→ TASK DESCRIPTION
Write out all of the lines below, exactly and completely.

-*-

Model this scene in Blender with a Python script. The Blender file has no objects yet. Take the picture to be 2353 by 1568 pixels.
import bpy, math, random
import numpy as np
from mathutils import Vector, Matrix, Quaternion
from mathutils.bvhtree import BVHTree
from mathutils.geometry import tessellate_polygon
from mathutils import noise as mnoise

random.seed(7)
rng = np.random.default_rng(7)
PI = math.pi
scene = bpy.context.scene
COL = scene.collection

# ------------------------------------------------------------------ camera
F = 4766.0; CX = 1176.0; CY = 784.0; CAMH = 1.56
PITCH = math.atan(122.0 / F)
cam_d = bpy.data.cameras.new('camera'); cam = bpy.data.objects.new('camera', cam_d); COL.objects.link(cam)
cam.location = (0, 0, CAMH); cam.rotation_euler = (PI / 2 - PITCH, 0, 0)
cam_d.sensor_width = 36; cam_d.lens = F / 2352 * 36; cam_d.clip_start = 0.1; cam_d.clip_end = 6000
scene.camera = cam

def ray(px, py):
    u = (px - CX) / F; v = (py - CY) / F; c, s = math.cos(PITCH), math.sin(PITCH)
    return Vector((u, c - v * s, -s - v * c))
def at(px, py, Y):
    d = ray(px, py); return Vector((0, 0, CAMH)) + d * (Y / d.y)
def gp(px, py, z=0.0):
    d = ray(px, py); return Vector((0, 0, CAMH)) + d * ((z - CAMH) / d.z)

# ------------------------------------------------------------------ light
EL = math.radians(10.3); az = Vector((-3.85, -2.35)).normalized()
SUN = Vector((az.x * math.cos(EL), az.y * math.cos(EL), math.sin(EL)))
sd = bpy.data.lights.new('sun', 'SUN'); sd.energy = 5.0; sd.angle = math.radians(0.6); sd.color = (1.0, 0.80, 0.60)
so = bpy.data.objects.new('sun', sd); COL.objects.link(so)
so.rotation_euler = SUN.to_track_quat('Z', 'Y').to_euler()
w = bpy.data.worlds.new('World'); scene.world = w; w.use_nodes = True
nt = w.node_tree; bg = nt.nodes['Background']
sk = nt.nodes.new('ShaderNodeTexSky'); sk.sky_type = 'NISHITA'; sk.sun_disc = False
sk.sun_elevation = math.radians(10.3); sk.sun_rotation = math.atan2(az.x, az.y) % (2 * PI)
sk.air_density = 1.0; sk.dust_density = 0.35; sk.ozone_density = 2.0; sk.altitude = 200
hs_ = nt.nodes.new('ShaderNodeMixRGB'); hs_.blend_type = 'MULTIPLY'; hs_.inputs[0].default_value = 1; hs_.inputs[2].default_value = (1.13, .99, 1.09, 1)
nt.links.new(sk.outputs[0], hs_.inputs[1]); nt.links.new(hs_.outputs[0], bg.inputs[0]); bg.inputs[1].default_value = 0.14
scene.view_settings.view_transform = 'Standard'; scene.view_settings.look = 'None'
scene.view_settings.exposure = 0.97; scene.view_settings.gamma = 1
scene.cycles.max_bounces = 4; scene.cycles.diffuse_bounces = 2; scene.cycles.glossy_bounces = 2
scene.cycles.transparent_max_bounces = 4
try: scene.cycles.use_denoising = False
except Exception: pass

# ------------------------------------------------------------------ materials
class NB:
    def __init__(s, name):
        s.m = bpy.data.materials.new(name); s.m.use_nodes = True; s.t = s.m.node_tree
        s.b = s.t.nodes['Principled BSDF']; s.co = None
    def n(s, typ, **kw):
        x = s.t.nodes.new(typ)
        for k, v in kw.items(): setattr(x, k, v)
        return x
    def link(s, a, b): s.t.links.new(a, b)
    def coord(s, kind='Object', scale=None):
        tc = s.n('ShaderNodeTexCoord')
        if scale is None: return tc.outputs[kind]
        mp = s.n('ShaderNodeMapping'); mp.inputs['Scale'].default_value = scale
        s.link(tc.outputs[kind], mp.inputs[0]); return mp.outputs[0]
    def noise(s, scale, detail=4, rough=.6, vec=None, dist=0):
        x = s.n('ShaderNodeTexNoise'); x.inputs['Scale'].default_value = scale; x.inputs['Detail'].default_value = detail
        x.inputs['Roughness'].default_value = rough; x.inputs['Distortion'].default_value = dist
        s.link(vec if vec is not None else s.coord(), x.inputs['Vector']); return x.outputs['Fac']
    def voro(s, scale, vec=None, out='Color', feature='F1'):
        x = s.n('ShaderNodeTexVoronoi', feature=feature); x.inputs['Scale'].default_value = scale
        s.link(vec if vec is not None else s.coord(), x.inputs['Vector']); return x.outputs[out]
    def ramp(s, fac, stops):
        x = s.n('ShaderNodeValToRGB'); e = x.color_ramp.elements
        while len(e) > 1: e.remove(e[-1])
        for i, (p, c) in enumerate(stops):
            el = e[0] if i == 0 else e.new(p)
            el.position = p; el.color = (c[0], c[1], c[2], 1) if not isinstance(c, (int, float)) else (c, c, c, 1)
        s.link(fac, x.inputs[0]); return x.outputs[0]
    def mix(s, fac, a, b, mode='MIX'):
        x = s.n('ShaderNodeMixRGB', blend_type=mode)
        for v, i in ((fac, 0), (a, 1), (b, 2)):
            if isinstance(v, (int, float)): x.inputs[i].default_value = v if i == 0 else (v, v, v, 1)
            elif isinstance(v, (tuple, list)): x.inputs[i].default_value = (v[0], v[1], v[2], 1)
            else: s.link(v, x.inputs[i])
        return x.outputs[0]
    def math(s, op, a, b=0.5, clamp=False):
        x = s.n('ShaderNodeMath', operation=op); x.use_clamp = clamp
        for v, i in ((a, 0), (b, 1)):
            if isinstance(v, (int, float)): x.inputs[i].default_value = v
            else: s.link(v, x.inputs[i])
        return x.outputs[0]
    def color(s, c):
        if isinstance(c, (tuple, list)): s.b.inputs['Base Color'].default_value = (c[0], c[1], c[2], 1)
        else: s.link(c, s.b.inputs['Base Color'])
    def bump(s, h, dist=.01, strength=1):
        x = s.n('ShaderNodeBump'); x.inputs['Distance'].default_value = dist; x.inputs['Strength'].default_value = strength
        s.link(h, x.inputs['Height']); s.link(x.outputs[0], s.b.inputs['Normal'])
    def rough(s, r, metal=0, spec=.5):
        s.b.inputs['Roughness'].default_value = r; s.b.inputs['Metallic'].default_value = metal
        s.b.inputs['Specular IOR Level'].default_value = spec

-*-

→ TASK OUTPUT
Model this scene in Blender with a Python script. The Blender file has no objects yet. Take the picture to be 2353 by 1568 pixels.
import bpy, math, random
import numpy as np
from mathutils import Vector, Matrix, Quaternion
from mathutils.bvhtree import BVHTree
from mathutils.geometry import tessellate_polygon
from mathutils import noise as mnoise

random.seed(7)
rng = np.random.default_rng(7)
PI = math.pi
scene = bpy.context.scene
COL = scene.collection

# ------------------------------------------------------------------ camera
F = 4766.0; CX = 1176.0; CY = 784.0; CAMH = 1.56
PITCH = math.atan(122.0 / F)
cam_d = bpy.data.cameras.new('camera'); cam = bpy.data.objects.new('camera', cam_d); COL.objects.link(cam)
cam.location = (0, 0, CAMH); cam.rotation_euler = (PI / 2 - PITCH, 0, 0)
cam_d.sensor_width = 36; cam_d.lens = F / 2352 * 36; cam_d.clip_start = 0.1; cam_d.clip_end = 6000
scene.camera = cam

def ray(px, py):
    u = (px - CX) / F; v = (py - CY) / F; c, s = math.cos(PITCH), math.sin(PITCH)
    return Vector((u, c - v * s, -s - v * c))
def at(px, py, Y):
    d = ray(px, py); return Vector((0, 0, CAMH)) + d * (Y / d.y)
def gp(px, py, z=0.0):
    d = ray(px, py); return Vector((0, 0, CAMH)) + d * ((z - CAMH) / d.z)

# ------------------------------------------------------------------ light
EL = math.radians(10.3); az = Vector((-3.85, -2.35)).normalized()
SUN = Vector((az.x * math.cos(EL), az.y * math.cos(EL), math.sin(EL)))
sd = bpy.data.lights.new('sun', 'SUN'); sd.energy = 5.0; sd.angle = math.radians(0.6); sd.color = (1.0, 0.80, 0.60)
so = bpy.data.objects.new('sun', sd); COL.objects.link(so)
so.rotation_euler = SUN.to_track_quat('Z', 'Y').to_euler()
w = bpy.data.worlds.new('World'); scene.world = w; w.use_nodes = True
nt = w.node_tree; bg = nt.nodes['Background']
sk = nt.nodes.new('ShaderNodeTexSky'); sk.sky_type = 'NISHITA'; sk.sun_disc = False
sk.sun_elevation = math.radians(10.3); sk.sun_rotation = math.atan2(az.x, az.y) % (2 * PI)
sk.air_density = 1.0; sk.dust_density = 0.35; sk.ozone_density = 2.0; sk.altitude = 200
hs_ = nt.nodes.new('ShaderNodeMixRGB'); hs_.blend_type = 'MULTIPLY'; hs_.inputs[0].default_value = 1; hs_.inputs[2].default_value = (1.13, .99, 1.09, 1)
nt.links.new(sk.outputs[0], hs_.inputs[1]); nt.links.new(hs_.outputs[0], bg.inputs[0]); bg.inputs[1].default_value = 0.14
scene.view_settings.view_transform = 'Standard'; scene.view_settings.look = 'None'
scene.view_settings.exposure = 0.97; scene.view_settings.gamma = 1
scene.cycles.max_bounces = 4; scene.cycles.diffuse_bounces = 2; scene.cycles.glossy_bounces = 2
scene.cycles.transparent_max_bounces = 4
try: scene.cycles.use_denoising = False
except Exception: pass

# ------------------------------------------------------------------ materials
class NB:
    def __init__(s, name):
        s.m = bpy.data.materials.new(name); s.m.use_nodes = True; s.t = s.m.node_tree
        s.b = s.t.nodes['Principled BSDF']; s.co = None
    def n(s, typ, **kw):
        x = s.t.nodes.new(typ)
        for k, v in kw.items(): setattr(x, k, v)
        return x
    def link(s, a, b): s.t.links.new(a, b)
    def coord(s, kind='Object', scale=None):
        tc = s.n('ShaderNodeTexCoord')
        if scale is None: return tc.outputs[kind]
        mp = s.n('ShaderNodeMapping'); mp.inputs['Scale'].default_value = scale
        s.link(tc.outputs[kind], mp.inputs[0]); return mp.outputs[0]
    def noise(s, scale, detail=4, rough=.6, vec=None, dist=0):
        x = s.n('ShaderNodeTexNoise'); x.inputs['Scale'].default_value = scale; x.inputs['Detail'].default_value = detail
        x.inputs['Roughness'].default_value = rough; x.inputs['Distortion'].default_value = dist
        s.link(vec if vec is not None else s.coord(), x.inputs['Vector']); return x.outputs['Fac']
    def voro(s, scale, vec=None, out='Color', feature='F1'):
        x = s.n('ShaderNodeTexVoronoi', feature=feature); x.inputs['Scale'].default_value = scale
        s.link(vec if vec is not None else s.coord(), x.inputs['Vector']); return x.outputs[out]
    def ramp(s, fac, stops):
        x = s.n('ShaderNodeValToRGB'); e = x.color_ramp.elements
        while len(e) > 1: e.remove(e[-1])
        for i, (p, c) in enumerate(stops):
            el = e[0] if i == 0 else e.new(p)
            el.position = p; el.color = (c[0], c[1], c[2], 1) if not isinstance(c, (int, float)) else (c, c, c, 1)
        s.link(fac, x.inputs[0]); return x.outputs[0]
    def mix(s, fac, a, b, mode='MIX'):
        x = s.n('ShaderNodeMixRGB', blend_type=mode)
        for v, i in ((fac, 0), (a, 1), (b, 2)):
            if isinstance(v, (int, float)): x.inputs[i].default_value = v if i == 0 else (v, v, v, 1)
            elif isinstance(v, (tuple, list)): x.inputs[i].default_value = (v[0], v[1], v[2], 1)
            else: s.link(v, x.inputs[i])
        return x.outputs[0]
    def math(s, op, a, b=0.5, clamp=False):
        x = s.n('ShaderNodeMath', operation=op); x.use_clamp = clamp
        for v, i in ((a, 0), (b, 1)):
            if isinstance(v, (int, float)): x.inputs[i].default_value = v
            else: s.link(v, x.inputs[i])
        return x.outputs[0]
    def color(s, c):
        if isinstance(c, (tuple, list)): s.b.inputs['Base Color'].default_value = (c[0], c[1], c[2], 1)
        else: s.link(c, s.b.inputs['Base Color'])
    def bump(s, h, dist=.01, strength=1):
        x = s.n('ShaderNodeBump'); x.inputs['Distance'].default_value = dist; x.inputs['Strength'].default_value = strength
        s.link(h, x.inputs['Height']); s.link(x.outputs[0], s.b.inputs['Normal'])
    def rough(s, r, metal=0, spec=.5):
        s.b.inputs['Roughness'].default_value = r; s.b.inputs['Metallic'].default_value = metal
        s.b.inputs['Specular IOR Level'].default_value = spec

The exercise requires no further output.